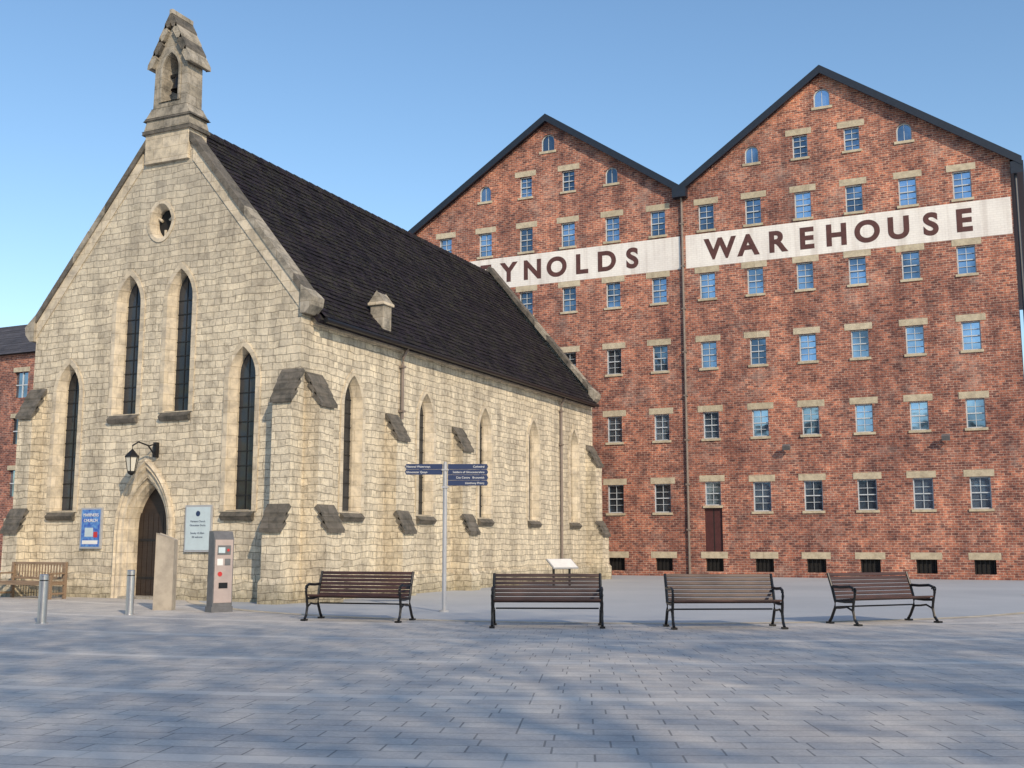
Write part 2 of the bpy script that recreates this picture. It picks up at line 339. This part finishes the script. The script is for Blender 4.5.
buttress((XL,42.6,0),(-1,0,0),(0,1,0),.7,5.4,4.6,2.3,1.75,.42,.7)
W.done('walls',CH)
R=MB()
for sgn in (1,-1):
    ex=XC+sgn*4.98; nx,nz=sgn*SL/math.hypot(SL,1),1/math.hypot(SL,1); tk=.12
    A=[(XC,13.22),(ex,13.22-SL*4.98)]; B=[(ex-nx*tk,A[1][1]-nz*tk),(XC,13.22-tk/nz*1.0)]
    L=A+B
    nc=36; ny=68
    rx=lambda t:XC+(ex-XC)*t
    rz=lambda t,y:13.22-SL*4.98*t-.07*math.sin(math.pi*t)+.03*math.sin(y*.7)*math.sin(math.pi*t)
    for c_ in range(nc):
        t0,t1=c_/nc,(c_+1)/nc
        for i in range(ny):   # individual tiles, each bedded a little differently
            ya=YF+.35+(YB-YF-.7)*(i+(.5 if c_%2 else 0)*.999)/ny; yb=min(ya+(YB-YF-.7)/ny,YB-.35)
            j0=random.uniform(-.004,.012); j1=random.uniform(.018,.038); dt=random.uniform(-.0015,.0025)
            vs=[]
            for y in (ya,yb):
                for t,up in ((t0,j0),(t1+dt,j1),(t1+dt,0)):
                    vs.append((rx(t)+nx*up,y,rz(t,y)+nz*up))
            R.add(vs,[(0,3,4,1),(1,4,5,2)],ROOF)
    R.prism([(a,YF+.35,z-.10) for a,z in L],[(a,YB-.35,z-.10) for a,z in L],ROOF)
    R.tube([(ex+sgn*.05,YF+.5,7.10),(ex+sgn*.05,YB-.35,7.10)],.075,IRON)
for i in range(45):
    y=YF+.55+i*(YB-YF-1.1)/45
    R.prism([(XC-.17,y,13.08),(XC,y,13.35),(XC+.17,y,13.08)],[(XC-.17,y+.43,13.07),(XC,y+.43,13.33),(XC+.17,y+.43,13.07)],ROOF)
R.done('roof',CH)
for y0,y1 in ((YF-.08,YF+.42),(YB-.42,YB+.08)):
    for sgn in (1,-1):
        n=9
        for i in range(n):
            a=XC+sgn*(4.95*(i/n)+ .004); b=XC+sgn*(4.95*((i+1)/n)-.008)
            pr=[(a,13.60-SL*abs(a-XC)),(b,13.60-SL*abs(b-XC)),(b,13.36-SL*abs(b-XC)),(a,13.36-SL*abs(a-XC))]
            jj=random.uniform(-.012,.012)
            T.prism([(x,y0+jj,z+jj) for x,z in pr],[(x,y1,z+jj) for x,z in pr],MOSS if random.random()<.6 else ASHD)
        k=sgn
        pr=[(XC+k*4.65,7.2),(XC+k*4.8,7.2),(XC+k*4.98,7.4),(XC+k*5.02,7.62),(XC+k*4.9,7.74),(XC+k*4.65,7.95)]
        T.prism([(x,y0-.02,z) for x,z in pr],[(x,y1+.02,z) for x,z in pr],ASHD)
for sgn in (1,-1):
    pr=[(XC+sgn*.9,13.35-SL*.9),(XC+sgn*4.64,13.35-SL*4.64),(XC+sgn*4.64,12.92-SL*4.64),(XC+sgn*.9,12.92-SL*.9)]
    T.prism([(x,YF-.03,z) for x,z in pr],[(x,YF+.02,z) for x,z in pr],ASH)
T.done('stone_dressings',CH); G.done('windows',CH)
# bellcote
B=MB()
yc=YF+.27
def blk(w,d,z0,z1,mat,w2=None,d2=None):
    w2=w2 or w; d2=d2 or d
    lo=[(XC-w/2,yc-d/2,z0),(XC+w/2,yc-d/2,z0),(XC+w/2,yc+d/2,z0),(XC-w/2,yc+d/2,z0)]
    hi=[(XC-w2/2,yc-d2/2,z1),(XC+w2/2,yc-d2/2,z1),(XC+w2/2,yc+d2/2,z1),(XC-w2/2,yc+d2/2,z1)]
    B.prism(lo,hi,mat)
blk(1.55,.74,11.9,12.75,ASH)
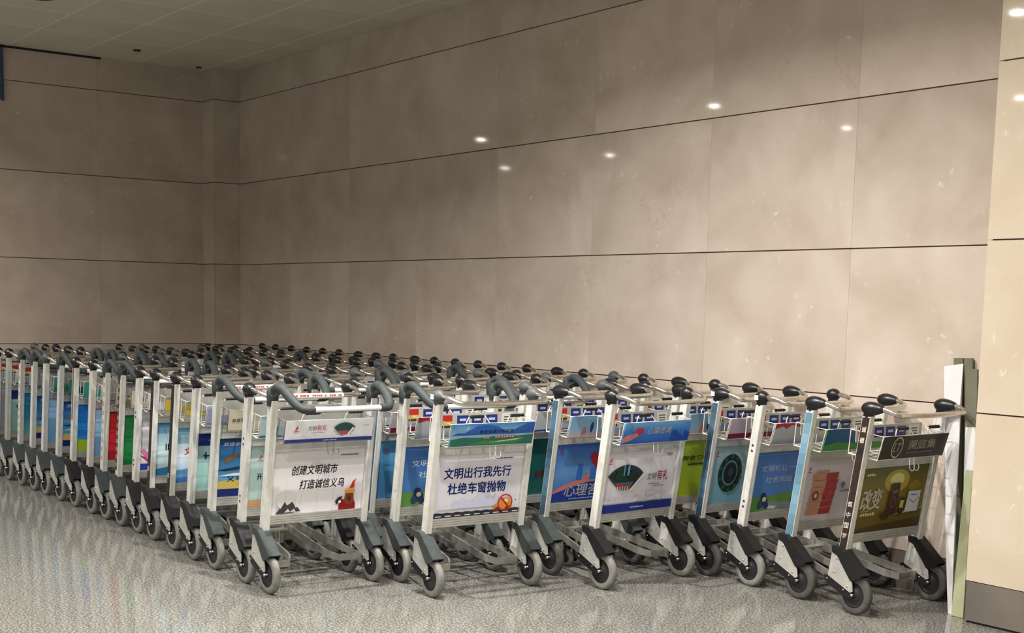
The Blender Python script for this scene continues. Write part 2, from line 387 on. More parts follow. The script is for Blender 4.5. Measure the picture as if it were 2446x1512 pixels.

------------------------------

[AIM] Every record above should be transcribed exactly; the pictures stay out of the copy.

[ANSWER TO THE EXERCISE]
Write part 2 of the bpy script that recreates this picture. It picks up at line 339. This part finishes the script. The script is for Blender 4.5.
buttress((XL,42.6,0),(-1,0,0),(0,1,0),.7,5.4,4.6,2.3,1.75,.42,.7)
W.done('walls',CH)
R=MB()
for sgn in (1,-1):
    ex=XC+sgn*4.98; nx,nz=sgn*SL/math.hypot(SL,1),1/math.hypot(SL,1); tk=.12
    A=[(XC,13.22),(ex,13.22-SL*4.98)]; B=[(ex-nx*tk,A[1][1]-nz*tk),(XC,13.22-tk/nz*1.0)]
    L=A+B
    nc=36; ny=68
    rx=lambda t:XC+(ex-XC)*t
    rz=lambda t,y:13.22-SL*4.98*t-.07*math.sin(math.pi*t)+.03*math.sin(y*.7)*math.sin(math.pi*t)
    for c_ in range(nc):
        t0,t1=c_/nc,(c_+1)/nc
        for i in range(ny):   # individual tiles, each bedded a little differently
            ya=YF+.35+(YB-YF-.7)*(i+(.5 if c_%2 else 0)*.999)/ny; yb=min(ya+(YB-YF-.7)/ny,YB-.35)
            j0=random.uniform(-.004,.012); j1=random.uniform(.018,.038); dt=random.uniform(-.0015,.0025)
            vs=[]
            for y in (ya,yb):
                for t,up in ((t0,j0),(t1+dt,j1),(t1+dt,0)):
                    vs.append((rx(t)+nx*up,y,rz(t,y)+nz*up))
            R.add(vs,[(0,3,4,1),(1,4,5,2)],ROOF)
    R.prism([(a,YF+.35,z-.10) for a,z in L],[(a,YB-.35,z-.10) for a,z in L],ROOF)
    R.tube([(ex+sgn*.05,YF+.5,7.10),(ex+sgn*.05,YB-.35,7.10)],.075,IRON)
for i in range(45):
    y=YF+.55+i*(YB-YF-1.1)/45
    R.prism([(XC-.17,y,13.08),(XC,y,13.35),(XC+.17,y,13.08)],[(XC-.17,y+.43,13.07),(XC,y+.43,13.33),(XC+.17,y+.43,13.07)],ROOF)
R.done('roof',CH)
for y0,y1 in ((YF-.08,YF+.42),(YB-.42,YB+.08)):
    for sgn in (1,-1):
        n=9
        for i in range(n):
            a=XC+sgn*(4.95*(i/n)+ .004); b=XC+sgn*(4.95*((i+1)/n)-.008)
            pr=[(a,13.60-SL*abs(a-XC)),(b,13.60-SL*abs(b-XC)),(b,13.36-SL*abs(b-XC)),(a,13.36-SL*abs(a-XC))]
            jj=random.uniform(-.012,.012)
            T.prism([(x,y0+jj,z+jj) for x,z in pr],[(x,y1,z+jj) for x,z in pr],MOSS if random.random()<.6 else ASHD)
        k=sgn
        pr=[(XC+k*4.65,7.2),(XC+k*4.8,7.2),(XC+k*4.98,7.4),(XC+k*5.02,7.62),(XC+k*4.9,7.74),(XC+k*4.65,7.95)]
        T.prism([(x,y0-.02,z) for x,z in pr],[(x,y1+.02,z) for x,z in pr],ASHD)
for sgn in (1,-1):
    pr=[(XC+sgn*.9,13.35-SL*.9),(XC+sgn*4.64,13.35-SL*4.64),(XC+sgn*4.64,12.92-SL*4.64),(XC+sgn*.9,12.92-SL*.9)]
    T.prism([(x,YF-.03,z) for x,z in pr],[(x,YF+.02,z) for x,z in pr],ASH)
T.done('stone_dressings',CH); G.done('windows',CH)
# bellcote
B=MB()
yc=YF+.27
def blk(w,d,z0,z1,mat,w2=None,d2=None):
    w2=w2 or w; d2=d2 or d
    lo=[(XC-w/2,yc-d/2,z0),(XC+w/2,yc-d/2,z0),(XC+w/2,yc+d/2,z0),(XC-w/2,yc+d/2,z0)]
    hi=[(XC-w2/2,yc-d2/2,z1),(XC+w2/2,yc-d2/2,z1),(XC+w2/2,yc+d2/2,z1),(XC-w2/2,yc+d2/2,z1)]
    B.prism(lo,hi,mat)
blk(1.55,.74,11.9,12.75,ASH)
The Blender Python script for this scene continues. Write part 2, from line 387 on. More parts follow. The script is for Blender 4.5. Measure the picture as if it were 2446x1512 pixels.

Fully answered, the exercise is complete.